Culture

‘Bach to the Future’: Concert to Make One Feel Lucky to Live in New York

Frank Mathis and Jonathan DePeri (at right) at Saint John’s In the Village on June 2. (Lynn Yen)
The selection of chorales and songs by Bach, Schubert, and Brahms was a masterpiece.

The city is full of good concerts, and occasionally you’ll attend one good enough to make you think that, despite the mayor and the subway and the trash, you’re lucky to live in New York. There was one such program given on Sunday, June 2, not at the Met or Carnegie Hall but at a tiny church called Saint John’s In the Village, which seats hardly a hundred people.

The latest installment in the “Bach to the Future” series, organized by the Foundation for the Revival of Classical Culture, presented a series of chorales and songs by Bach, Schubert, and Brahms. The selection of music was a masterpiece, with back-to-back settings of the same text by Bach and Brahms providing a miniature lesson in the evolution of music.

Two chorales from Bach’s St. Matthew Passion were sung admirably by the Foundation’s youth chorus. The chorus is a worthy project both in education and community: Its members are schooled in traditional bel canto, and the results are impressive from so young a group. (Most of its members appear to be around ten or twelve years old.) The balance of the concert was given by pianist-organist Jonathan DePeri and baritone soloist Frank Mathis.

Frank Mathis and Jonathan DePeri (Lynn Yen)

Brahms is sadly underperformed today, owing perhaps to an unfortunate trick of chronology: He is the last of the German classical masters. Performers who specialize in the classical tradition have their hands full with Bach, Mozart, Beethoven, and Schubert before they get to him. Whereas performers who prefer the romantic tradition recognize, even if music historians do not, that Brahms isn’t a romantic composer. His music simply isn’t self-indulgent enough to be classed with the newer styles that were brewing in France and Eastern Europe.

Brahms was fighting a rearguard action with musical history, which of course he lost. But the fruits of his struggle are some of the most beautiful pieces in the Western canon. And no composer before or since has equaled his understanding of the sonorous bass resonance of the piano. Brahms is a composer of texture.

The Brahms program was DePeri’s inspiration. DePeri is a talented pianist who studied at the Manhattan School of Music, and whose renderings of two Brahms–Busoni chorale arrangements were particularly fine. He further showed exceptional taste — a quality at least as important as talent and twice as rare.

Brahms was a mostly large-scale composer who presided over a continuing growth of the size of the symphony orchestra. But Schubert had a special affinity for lieder — short songs — and for small settings. A portrait by Gustav Klimt (destroyed by the Nazis during the Second World War) showed Schubert where he most liked to be: at the piano in an intimate gathering, an evening with friends. He preferred that venue to the concert hall, and both the lieder and the chamber music to which he devoted himself were designed to be performed at home.

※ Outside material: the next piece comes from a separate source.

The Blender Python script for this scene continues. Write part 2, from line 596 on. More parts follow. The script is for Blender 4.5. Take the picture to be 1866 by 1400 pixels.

Mathis, who also serves as the Foundation’s choral director, is an extraordinary performer. Self-taught, he has studied formally for only a year or so, which makes the beauty of his attainment absolutely shocking. His warmth in nuance and feeling embraced the entire room: Schubert would most certainly have approved. It was a wonderful thing to encounter, in the West Village, a voice that I could have heard with pleasure on stage at the Met.